"It’s clear from this thread, and from life, that men prefer blunter language than do women.
Why do you assume that this makes women wrong?"
It does not make them wrong in general, please do not put words in my mouth.
However, when a man clearly tells a woman: "please, please, pretty please, I need you to speak clearly, when you give 'hints' you confuse me, because what is clear to you is actually open to loads of potential interpretations" and the woman does nothing, what is a man to conclude?

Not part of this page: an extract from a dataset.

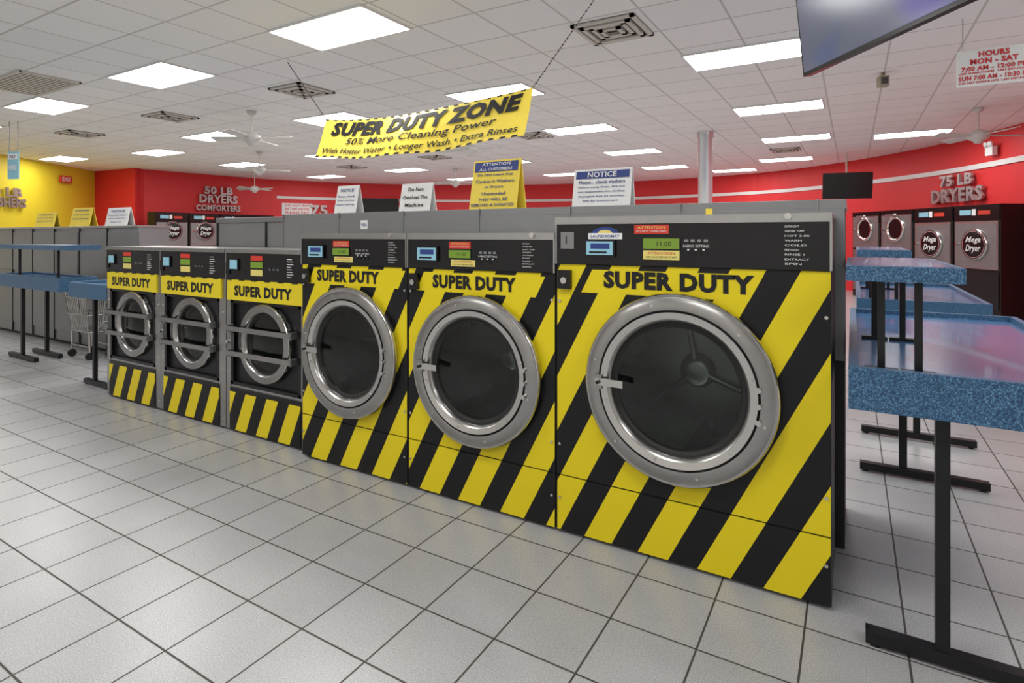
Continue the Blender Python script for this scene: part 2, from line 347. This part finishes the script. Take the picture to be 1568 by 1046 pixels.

To be absolutely clear, it is perfectly fine for a woman to not want to speak clearly and to want a man with mind-reading skills. What is NOT fine IMHO is a woman who doesn't admit it. Among my closest circle of friends only, I can remember 5 relationships which ended badly because of this: the man had made it very clear from the very beginning that clear communication was of absolute paramount importance for him, the woman at the beginning was always 'yes, sure, absolutely', but no, they all wanted mind-reading in reality. I trust you will at least agree that a woman who doesn't want clear communication should not lie and deceive a man who shouts from the rooftops that he does?
"Why, if a man wants sex, shouldn’t he at least attempt to communicate with his partner in the way that best works for her?"#
I think they should find what is the best compromise for both.
If a man bangs his head against the wall (metaphorically) because he can't make sense of the situation and no longer knows what she wants or doesn't want and she won't tell him, what is the solution? Other than splitting up and her finding someone with better mind-reading skills, obviously.
"Anyway for any men on here: nothing, nothing, gets a woman in the mood for sex more quickly than a man who spontaneously does housework and looks after his children without needing instructions.
Maybe pass that on to your male friends."
????? What does this have to do with anything? The friends who split up because of poor communication did not split up over sex (other than possibly 1).
And no, as many posts (by women) on the sex and relationship boards should make clear, what you have said is only part of the story, it is not always the whole story. But keep thinking what you prefer.